- Given task:
All of the material below is to be retyped exactly.

- Dataset excerpts:
..............................
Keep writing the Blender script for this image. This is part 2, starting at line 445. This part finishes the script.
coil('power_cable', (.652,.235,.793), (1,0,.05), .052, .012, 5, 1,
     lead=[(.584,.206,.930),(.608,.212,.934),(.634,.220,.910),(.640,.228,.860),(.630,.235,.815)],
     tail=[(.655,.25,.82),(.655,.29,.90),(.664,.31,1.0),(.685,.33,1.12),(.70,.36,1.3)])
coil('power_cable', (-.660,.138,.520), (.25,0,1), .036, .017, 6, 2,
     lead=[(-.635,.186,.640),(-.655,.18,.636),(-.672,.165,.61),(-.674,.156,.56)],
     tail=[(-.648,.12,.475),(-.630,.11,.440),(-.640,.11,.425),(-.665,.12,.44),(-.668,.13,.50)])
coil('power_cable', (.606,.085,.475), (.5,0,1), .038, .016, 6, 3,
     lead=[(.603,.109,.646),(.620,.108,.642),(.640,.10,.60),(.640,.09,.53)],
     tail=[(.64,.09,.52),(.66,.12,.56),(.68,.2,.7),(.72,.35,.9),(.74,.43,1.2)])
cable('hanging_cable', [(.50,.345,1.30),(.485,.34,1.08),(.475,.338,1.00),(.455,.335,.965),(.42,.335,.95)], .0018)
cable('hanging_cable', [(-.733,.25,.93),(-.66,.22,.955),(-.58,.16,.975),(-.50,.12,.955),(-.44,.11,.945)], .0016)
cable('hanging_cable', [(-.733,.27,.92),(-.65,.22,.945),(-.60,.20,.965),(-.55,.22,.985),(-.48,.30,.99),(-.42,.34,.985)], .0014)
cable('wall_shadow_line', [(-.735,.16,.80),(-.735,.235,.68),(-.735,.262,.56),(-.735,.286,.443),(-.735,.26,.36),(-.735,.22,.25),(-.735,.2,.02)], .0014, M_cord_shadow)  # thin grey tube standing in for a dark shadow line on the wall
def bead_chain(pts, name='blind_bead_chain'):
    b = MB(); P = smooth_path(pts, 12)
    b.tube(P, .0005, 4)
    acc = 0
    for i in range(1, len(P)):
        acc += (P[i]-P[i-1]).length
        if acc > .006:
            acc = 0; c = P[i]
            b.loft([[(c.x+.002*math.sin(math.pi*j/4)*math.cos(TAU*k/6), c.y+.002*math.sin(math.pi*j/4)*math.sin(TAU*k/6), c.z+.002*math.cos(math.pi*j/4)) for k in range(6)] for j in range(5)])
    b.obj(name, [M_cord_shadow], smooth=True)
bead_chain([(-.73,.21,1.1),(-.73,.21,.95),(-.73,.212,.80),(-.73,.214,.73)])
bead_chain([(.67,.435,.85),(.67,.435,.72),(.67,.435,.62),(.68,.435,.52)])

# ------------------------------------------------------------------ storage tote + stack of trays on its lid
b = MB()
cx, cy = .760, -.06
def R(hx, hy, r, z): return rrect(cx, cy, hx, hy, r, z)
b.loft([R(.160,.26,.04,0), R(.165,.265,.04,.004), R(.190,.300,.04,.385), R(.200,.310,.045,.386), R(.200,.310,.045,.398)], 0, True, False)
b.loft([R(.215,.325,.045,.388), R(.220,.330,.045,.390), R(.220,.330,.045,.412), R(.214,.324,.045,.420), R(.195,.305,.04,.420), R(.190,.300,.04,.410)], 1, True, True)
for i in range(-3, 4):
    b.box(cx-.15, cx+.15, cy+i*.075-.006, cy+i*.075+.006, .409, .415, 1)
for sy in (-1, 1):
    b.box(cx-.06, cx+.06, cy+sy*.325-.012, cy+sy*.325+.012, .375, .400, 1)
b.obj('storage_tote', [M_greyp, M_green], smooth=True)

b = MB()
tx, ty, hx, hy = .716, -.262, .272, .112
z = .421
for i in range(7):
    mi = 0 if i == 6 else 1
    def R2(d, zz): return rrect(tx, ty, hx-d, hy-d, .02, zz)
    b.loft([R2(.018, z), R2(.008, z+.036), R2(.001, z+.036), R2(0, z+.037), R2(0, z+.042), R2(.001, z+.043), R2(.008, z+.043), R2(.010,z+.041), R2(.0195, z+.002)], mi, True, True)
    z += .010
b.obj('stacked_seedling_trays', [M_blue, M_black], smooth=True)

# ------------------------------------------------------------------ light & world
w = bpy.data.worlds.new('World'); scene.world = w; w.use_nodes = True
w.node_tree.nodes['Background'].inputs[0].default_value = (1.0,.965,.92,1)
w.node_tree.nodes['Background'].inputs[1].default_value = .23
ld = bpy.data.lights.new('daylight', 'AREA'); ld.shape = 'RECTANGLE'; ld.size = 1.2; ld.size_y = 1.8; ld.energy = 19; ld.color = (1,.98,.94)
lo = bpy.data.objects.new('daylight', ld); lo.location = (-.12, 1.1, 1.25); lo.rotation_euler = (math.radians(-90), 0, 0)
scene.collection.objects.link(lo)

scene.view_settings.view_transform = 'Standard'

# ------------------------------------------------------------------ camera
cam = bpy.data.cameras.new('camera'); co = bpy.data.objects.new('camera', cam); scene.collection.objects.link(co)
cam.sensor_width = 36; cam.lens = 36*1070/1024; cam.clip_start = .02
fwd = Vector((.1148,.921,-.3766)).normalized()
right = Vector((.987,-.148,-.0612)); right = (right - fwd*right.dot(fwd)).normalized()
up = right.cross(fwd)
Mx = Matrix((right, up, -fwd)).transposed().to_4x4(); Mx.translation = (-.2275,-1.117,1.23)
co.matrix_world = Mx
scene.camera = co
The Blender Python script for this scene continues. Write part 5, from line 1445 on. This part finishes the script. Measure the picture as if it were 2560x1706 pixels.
..............................
- Exercise answer:
Keep writing the Blender script for this image. This is part 2, starting at line 445. This part finishes the script.
coil('power_cable', (.652,.235,.793), (1,0,.05), .052, .012, 5, 1,
     lead=[(.584,.206,.930),(.608,.212,.934),(.634,.220,.910),(.640,.228,.860),(.630,.235,.815)],
     tail=[(.655,.25,.82),(.655,.29,.90),(.664,.31,1.0),(.685,.33,1.12),(.70,.36,1.3)])
coil('power_cable', (-.660,.138,.520), (.25,0,1), .036, .017, 6, 2,
     lead=[(-.635,.186,.640),(-.655,.18,.636),(-.672,.165,.61),(-.674,.156,.56)],
     tail=[(-.648,.12,.475),(-.630,.11,.440),(-.640,.11,.425),(-.665,.12,.44),(-.668,.13,.50)])
coil('power_cable', (.606,.085,.475), (.5,0,1), .038, .016, 6, 3,
     lead=[(.603,.109,.646),(.620,.108,.642),(.640,.10,.60),(.640,.09,.53)],
     tail=[(.64,.09,.52),(.66,.12,.56),(.68,.2,.7),(.72,.35,.9),(.74,.43,1.2)])
cable('hanging_cable', [(.50,.345,1.30),(.485,.34,1.08),(.475,.338,1.00),(.455,.335,.965),(.42,.335,.95)], .0018)
cable('hanging_cable', [(-.733,.25,.93),(-.66,.22,.955),(-.58,.16,.975),(-.50,.12,.955),(-.44,.11,.945)], .0016)
cable('hanging_cable', [(-.733,.27,.92),(-.65,.22,.945),(-.60,.20,.965),(-.55,.22,.985),(-.48,.30,.99),(-.42,.34,.985)], .0014)
cable('wall_shadow_line', [(-.735,.16,.80),(-.735,.235,.68),(-.735,.262,.56),(-.735,.286,.443),(-.735,.26,.36),(-.735,.22,.25),(-.735,.2,.02)], .0014, M_cord_shadow)  # thin grey tube standing in for a dark shadow line on the wall
def bead_chain(pts, name='blind_bead_chain'):
    b = MB(); P = smooth_path(pts, 12)
    b.tube(P, .0005, 4)
    acc = 0
    for i in range(1, len(P)):
        acc += (P[i]-P[i-1]).length
        if acc > .006:
            acc = 0; c = P[i]
            b.loft([[(c.x+.002*math.sin(math.pi*j/4)*math.cos(TAU*k/6), c.y+.002*math.sin(math.pi*j/4)*math.sin(TAU*k/6), c.z+.002*math.cos(math.pi*j/4)) for k in range(6)] for j in range(5)])
    b.obj(name, [M_cord_shadow], smooth=True)
bead_chain([(-.73,.21,1.1),(-.73,.21,.95),(-.73,.212,.80),(-.73,.214,.73)])
bead_chain([(.67,.435,.85),(.67,.435,.72),(.67,.435,.62),(.68,.435,.52)])

# ------------------------------------------------------------------ storage tote + stack of trays on its lid
b = MB()
cx, cy = .760, -.06
def R(hx, hy, r, z): return rrect(cx, cy, hx, hy, r, z)
b.loft([R(.160,.26,.04,0), R(.165,.265,.04,.004), R(.190,.300,.04,.385), R(.200,.310,.045,.386), R(.200,.310,.045,.398)], 0, True, False)
b.loft([R(.215,.325,.045,.388), R(.220,.330,.045,.390), R(.220,.330,.045,.412), R(.214,.324,.045,.420), R(.195,.305,.04,.420), R(.190,.300,.04,.410)], 1, True, True)
for i in range(-3, 4):
    b.box(cx-.15, cx+.15, cy+i*.075-.006, cy+i*.075+.006, .409, .415, 1)
for sy in (-1, 1):
    b.box(cx-.06, cx+.06, cy+sy*.325-.012, cy+sy*.325+.012, .375, .400, 1)
b.obj('storage_tote', [M_greyp, M_green], smooth=True)

b = MB()
tx, ty, hx, hy = .716, -.262, .272, .112
z = .421
for i in range(7):
    mi = 0 if i == 6 else 1
    def R2(d, zz): return rrect(tx, ty, hx-d, hy-d, .02, zz)
    b.loft([R2(.018, z), R2(.008, z+.036), R2(.001, z+.036), R2(0, z+.037), R2(0, z+.042), R2(.001, z+.043), R2(.008, z+.043), R2(.010,z+.041), R2(.0195, z+.002)], mi, True, True)
    z += .010
b.obj('stacked_seedling_trays', [M_blue, M_black], smooth=True)

# ------------------------------------------------------------------ light & world
w = bpy.data.worlds.new('World'); scene.world = w; w.use_nodes = True
w.node_tree.nodes['Background'].inputs[0].default_value = (1.0,.965,.92,1)
w.node_tree.nodes['Background'].inputs[1].default_value = .23
ld = bpy.data.lights.new('daylight', 'AREA'); ld.shape = 'RECTANGLE'; ld.size = 1.2; ld.size_y = 1.8; ld.energy = 19; ld.color = (1,.98,.94)
lo = bpy.data.objects.new('daylight', ld); lo.location = (-.12, 1.1, 1.25); lo.rotation_euler = (math.radians(-90), 0, 0)
scene.collection.objects.link(lo)

scene.view_settings.view_transform = 'Standard'

# ------------------------------------------------------------------ camera
cam = bpy.data.cameras.new('camera'); co = bpy.data.objects.new('camera', cam); scene.collection.objects.link(co)
cam.sensor_width = 36; cam.lens = 36*1070/1024; cam.clip_start = .02
fwd = Vector((.1148,.921,-.3766)).normalized()
right = Vector((.987,-.148,-.0612)); right = (right - fwd*right.dot(fwd)).normalized()
up = right.cross(fwd)
Mx = Matrix((right, up, -fwd)).transposed().to_4x4(); Mx.translation = (-.2275,-1.117,1.23)
co.matrix_world = Mx
scene.camera = co
The Blender Python script for this scene continues. Write part 5, from line 1445 on. This part finishes the script. Measure the picture as if it were 2560x1706 pixels.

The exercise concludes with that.